Project’s executive director says cost overruns could reach $150M
Construction of the new Metro line to Tysons Corner and Reston is essentially back on schedule but project officials say they are are still struggling to keep the $2.75 billion project under budget.
If project managers are not successful in mitigating cost overruns by reducing costs in other areas, the project could cost up to $150 million more than was budgeted, according to Pat Nowakowski, the executive director of the project.
“$150 million is the worst case scenario,” he said. “We’re trying to do what we can to control the costs.”This article accurately captures much of what MWAA presented to its Dulles Corridor Advisory Committee (DCAC)--comprising MWAA, Virginia, Fairfax, and Loudoun leaders--at its November 28th meeting.
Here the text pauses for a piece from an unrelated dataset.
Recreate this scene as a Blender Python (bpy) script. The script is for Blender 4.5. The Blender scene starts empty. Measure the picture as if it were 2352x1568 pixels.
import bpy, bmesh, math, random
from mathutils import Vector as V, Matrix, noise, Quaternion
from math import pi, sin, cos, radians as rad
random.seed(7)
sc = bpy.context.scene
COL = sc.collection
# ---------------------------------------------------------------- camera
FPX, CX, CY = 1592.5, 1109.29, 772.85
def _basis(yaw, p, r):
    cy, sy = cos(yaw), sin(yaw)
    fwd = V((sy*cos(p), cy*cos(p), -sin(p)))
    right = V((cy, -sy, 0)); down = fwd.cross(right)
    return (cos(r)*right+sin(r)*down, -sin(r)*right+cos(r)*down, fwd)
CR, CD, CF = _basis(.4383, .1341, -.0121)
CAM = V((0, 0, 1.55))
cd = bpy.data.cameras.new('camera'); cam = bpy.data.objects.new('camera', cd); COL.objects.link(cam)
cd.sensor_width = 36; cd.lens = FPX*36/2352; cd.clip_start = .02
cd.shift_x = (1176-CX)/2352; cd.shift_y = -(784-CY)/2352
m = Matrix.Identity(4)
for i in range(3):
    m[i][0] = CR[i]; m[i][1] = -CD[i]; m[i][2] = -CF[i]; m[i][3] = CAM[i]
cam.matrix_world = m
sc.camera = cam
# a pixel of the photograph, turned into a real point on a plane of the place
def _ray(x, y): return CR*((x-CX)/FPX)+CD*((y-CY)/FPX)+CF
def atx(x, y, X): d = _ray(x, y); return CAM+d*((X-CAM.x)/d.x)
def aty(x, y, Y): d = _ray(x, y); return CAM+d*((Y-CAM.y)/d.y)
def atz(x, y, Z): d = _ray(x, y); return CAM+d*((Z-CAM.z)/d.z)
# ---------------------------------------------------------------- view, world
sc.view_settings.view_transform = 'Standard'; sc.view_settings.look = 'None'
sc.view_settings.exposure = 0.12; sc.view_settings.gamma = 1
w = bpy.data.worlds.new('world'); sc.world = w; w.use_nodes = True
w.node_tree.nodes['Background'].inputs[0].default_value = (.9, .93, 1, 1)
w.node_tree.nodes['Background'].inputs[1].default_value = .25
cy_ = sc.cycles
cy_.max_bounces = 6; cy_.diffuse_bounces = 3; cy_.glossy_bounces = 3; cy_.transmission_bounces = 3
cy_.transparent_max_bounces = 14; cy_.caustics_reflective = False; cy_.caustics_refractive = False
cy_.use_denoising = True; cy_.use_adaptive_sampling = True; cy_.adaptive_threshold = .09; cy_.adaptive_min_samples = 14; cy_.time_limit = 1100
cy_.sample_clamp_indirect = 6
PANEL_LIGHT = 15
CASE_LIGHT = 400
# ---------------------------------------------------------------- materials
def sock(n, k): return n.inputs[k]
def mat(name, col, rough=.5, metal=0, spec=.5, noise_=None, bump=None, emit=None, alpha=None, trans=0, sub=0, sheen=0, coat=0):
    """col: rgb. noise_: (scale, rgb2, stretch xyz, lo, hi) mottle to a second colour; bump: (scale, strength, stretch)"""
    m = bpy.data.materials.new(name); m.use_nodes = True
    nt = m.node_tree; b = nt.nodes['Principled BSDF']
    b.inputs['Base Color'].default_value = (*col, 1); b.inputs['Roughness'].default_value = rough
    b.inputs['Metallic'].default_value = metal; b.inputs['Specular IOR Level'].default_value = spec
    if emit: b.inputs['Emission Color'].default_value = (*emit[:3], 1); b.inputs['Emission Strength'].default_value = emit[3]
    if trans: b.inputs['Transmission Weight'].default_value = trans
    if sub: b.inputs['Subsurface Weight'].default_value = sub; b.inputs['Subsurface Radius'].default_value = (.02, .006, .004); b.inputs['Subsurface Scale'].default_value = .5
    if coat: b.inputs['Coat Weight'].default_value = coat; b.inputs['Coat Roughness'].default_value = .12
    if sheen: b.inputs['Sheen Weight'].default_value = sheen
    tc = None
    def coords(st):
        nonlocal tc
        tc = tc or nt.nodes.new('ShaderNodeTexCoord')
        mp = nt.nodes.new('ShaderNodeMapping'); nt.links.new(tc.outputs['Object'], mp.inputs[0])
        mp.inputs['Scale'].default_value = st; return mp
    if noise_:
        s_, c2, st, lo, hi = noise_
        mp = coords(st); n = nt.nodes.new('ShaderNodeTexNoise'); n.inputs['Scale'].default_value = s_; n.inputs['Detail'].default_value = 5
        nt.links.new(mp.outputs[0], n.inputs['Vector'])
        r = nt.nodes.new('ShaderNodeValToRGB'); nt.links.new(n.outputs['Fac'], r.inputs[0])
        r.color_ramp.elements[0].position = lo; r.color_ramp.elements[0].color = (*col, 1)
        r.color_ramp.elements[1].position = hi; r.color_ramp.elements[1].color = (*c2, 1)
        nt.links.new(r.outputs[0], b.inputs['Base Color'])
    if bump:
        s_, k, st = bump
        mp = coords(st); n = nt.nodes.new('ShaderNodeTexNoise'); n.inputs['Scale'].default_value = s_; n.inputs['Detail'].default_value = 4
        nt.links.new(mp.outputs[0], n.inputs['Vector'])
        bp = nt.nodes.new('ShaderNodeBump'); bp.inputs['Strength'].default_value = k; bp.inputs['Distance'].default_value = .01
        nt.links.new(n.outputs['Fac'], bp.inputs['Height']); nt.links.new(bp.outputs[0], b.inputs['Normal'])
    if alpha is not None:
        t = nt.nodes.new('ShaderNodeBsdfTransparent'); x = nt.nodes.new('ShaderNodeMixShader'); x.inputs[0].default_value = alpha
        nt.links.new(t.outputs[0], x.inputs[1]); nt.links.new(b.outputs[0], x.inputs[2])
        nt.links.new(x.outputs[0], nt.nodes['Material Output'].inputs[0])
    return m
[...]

Beyond the points in the article (click here to read in its entirety), the following important comments were also made:
- In the financial update presentation, MWAA CFO Andy Rountree noted that, as a result of the LaHood agreement, Dulles Toll Road users would pay 53.9% of the total cost of the Silver Line or about $3.0 billion if the line is built at currently projected costs (which is unlikely). This is down from 56% or $3.3 billion if the Counties had not agreed to take over part of the station and parking garage costs. It will not provide significant relief from huge toll increases in the decades to come, and toll road users will still be stuck with 75% of any increases in line construction costs.
- Snowmageddon 2009 substantially delayed construction of the line and stations through Tysons Corner. Originally scheduled to be built on a regular work schedule, construction crews are now working two 10-hour shifts six days a week. (Comment: This may enable the project to return to schedule, but the associated overtime will surely drive costs above budget.)
- Re-sequencing will enable reduction in the number of days of delay--most recently put at 180 days by the construction contractor. MWAA's project director, Pat Nowakowski, noted that the reported delay had not made any allowance for the possibility of re-sequencing construction. Some opportunities have been identified and are being pursued. For example, there is a utilities issue in the locations for building two substations in the Reston area requiring movement of the utilities. Building of these sub-stations has been re-sequenced such that other sub-stations will be built first.
- The Phase 2 contract solicitation will be delayed about six months to allow for the use of a Request for Information (RFI) to be issued and responses to be submitted MWAA CEO Jack Potter reported. This had not been considered in prior planning. MWAA is hoping that the RFI process may identify some cost reduction opportunities and, more importantly, opportunities for less expensive financing. While not envisioning a true public-private partnership, MWAA hopes that private parties will be interested in offering lower-rate financing than is likely with a general revenue bond issuance.
- Fairfax BOS Chairman Bulova expressed her appreciation for the regular ongoing meetings among the financing partners' staffs. Apparently, this had not been the case historically. The only stakeholders not yet allowed to participate are the people who will still pay for over half the cost of the Silver Line, the Dulles Toll Road users.
- Loudoun BOS Chairman Scott York asked that, at the next meeting of the DCAC (December 20, 2011, I believe), MWAA give "a back of the envelope" estimate of the cost to build and operate a bus rapid transit (BRT) to the Silver Line's terminal station (Wiehle) in the event Phase 2 was not constructed. His comment hints at Loudoun's continuing ambivalence about participating in the construction of Phase 2. Even if it didn't participate, MWAA is committed to building the line to the airport. This would further increase toll road users' share of the Silver Line's cost.